(Rows from a 3D scene dataset)
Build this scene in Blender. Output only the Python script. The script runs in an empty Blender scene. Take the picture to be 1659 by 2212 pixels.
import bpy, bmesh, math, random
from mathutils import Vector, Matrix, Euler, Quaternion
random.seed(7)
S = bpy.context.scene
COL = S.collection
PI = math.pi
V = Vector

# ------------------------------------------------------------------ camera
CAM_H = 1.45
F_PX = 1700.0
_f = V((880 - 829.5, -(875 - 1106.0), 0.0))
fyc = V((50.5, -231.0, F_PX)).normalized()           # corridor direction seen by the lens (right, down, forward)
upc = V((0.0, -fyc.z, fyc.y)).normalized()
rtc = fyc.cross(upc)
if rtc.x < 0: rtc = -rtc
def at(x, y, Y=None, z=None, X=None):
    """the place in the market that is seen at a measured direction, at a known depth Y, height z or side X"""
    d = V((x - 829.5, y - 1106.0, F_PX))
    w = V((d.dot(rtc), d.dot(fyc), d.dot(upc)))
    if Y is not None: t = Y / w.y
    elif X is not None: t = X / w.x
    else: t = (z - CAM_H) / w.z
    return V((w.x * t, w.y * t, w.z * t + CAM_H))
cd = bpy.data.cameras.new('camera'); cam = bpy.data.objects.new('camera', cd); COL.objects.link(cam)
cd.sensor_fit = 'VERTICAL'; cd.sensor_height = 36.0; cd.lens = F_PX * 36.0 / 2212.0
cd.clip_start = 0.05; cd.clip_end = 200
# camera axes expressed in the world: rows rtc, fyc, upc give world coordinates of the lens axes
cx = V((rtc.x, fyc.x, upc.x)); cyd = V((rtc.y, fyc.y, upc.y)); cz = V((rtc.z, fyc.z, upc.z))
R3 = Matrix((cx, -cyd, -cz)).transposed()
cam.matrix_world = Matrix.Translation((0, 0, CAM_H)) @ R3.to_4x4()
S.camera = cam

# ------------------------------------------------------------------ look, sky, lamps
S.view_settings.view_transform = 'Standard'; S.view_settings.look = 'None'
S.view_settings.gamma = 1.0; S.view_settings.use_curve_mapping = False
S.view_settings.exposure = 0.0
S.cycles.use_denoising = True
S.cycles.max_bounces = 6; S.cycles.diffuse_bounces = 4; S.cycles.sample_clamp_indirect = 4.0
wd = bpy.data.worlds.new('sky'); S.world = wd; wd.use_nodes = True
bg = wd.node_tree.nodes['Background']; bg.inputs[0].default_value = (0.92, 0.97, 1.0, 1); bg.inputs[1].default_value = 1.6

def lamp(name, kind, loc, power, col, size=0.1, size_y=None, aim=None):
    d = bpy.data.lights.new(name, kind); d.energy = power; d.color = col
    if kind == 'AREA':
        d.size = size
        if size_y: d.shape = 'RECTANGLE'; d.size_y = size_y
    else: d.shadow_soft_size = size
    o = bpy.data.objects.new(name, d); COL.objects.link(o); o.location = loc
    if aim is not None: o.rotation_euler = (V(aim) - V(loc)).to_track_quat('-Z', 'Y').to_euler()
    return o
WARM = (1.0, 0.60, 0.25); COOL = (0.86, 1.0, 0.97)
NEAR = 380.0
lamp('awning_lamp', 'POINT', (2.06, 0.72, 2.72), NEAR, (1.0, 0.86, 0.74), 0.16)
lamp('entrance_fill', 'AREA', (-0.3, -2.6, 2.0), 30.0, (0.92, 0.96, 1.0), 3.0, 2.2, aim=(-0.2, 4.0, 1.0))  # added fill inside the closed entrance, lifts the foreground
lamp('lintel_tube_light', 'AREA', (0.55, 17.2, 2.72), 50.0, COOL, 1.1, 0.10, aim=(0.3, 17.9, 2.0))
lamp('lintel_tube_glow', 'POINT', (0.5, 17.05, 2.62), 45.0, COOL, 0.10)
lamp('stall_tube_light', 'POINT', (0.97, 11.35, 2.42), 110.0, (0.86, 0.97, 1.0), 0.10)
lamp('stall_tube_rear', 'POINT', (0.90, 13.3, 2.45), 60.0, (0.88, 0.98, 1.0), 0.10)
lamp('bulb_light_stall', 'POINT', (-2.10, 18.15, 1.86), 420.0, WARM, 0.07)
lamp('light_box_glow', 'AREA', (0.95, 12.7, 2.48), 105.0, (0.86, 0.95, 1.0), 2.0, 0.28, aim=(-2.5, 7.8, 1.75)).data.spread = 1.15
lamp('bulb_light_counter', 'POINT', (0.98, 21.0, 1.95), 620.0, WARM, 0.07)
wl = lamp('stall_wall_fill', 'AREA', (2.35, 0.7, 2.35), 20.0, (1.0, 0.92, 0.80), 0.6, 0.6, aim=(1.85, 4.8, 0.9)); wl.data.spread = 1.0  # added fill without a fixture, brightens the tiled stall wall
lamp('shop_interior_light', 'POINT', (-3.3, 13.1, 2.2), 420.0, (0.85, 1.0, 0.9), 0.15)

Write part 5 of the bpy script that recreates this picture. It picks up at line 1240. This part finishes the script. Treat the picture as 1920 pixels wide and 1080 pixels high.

**The exercise:**
Choose all lines containing the string "script" and copy them out.

**Answer below:**
Build this scene in Blender. Output only the Python script. The script runs in an empty Blender scene. Take the picture to be 1659 by 2212 pixels.
Write part 5 of the bpy script that recreates this picture. It picks up at line 1240. This part finishes the script. Treat the picture as 1920 pixels wide and 1080 pixels high.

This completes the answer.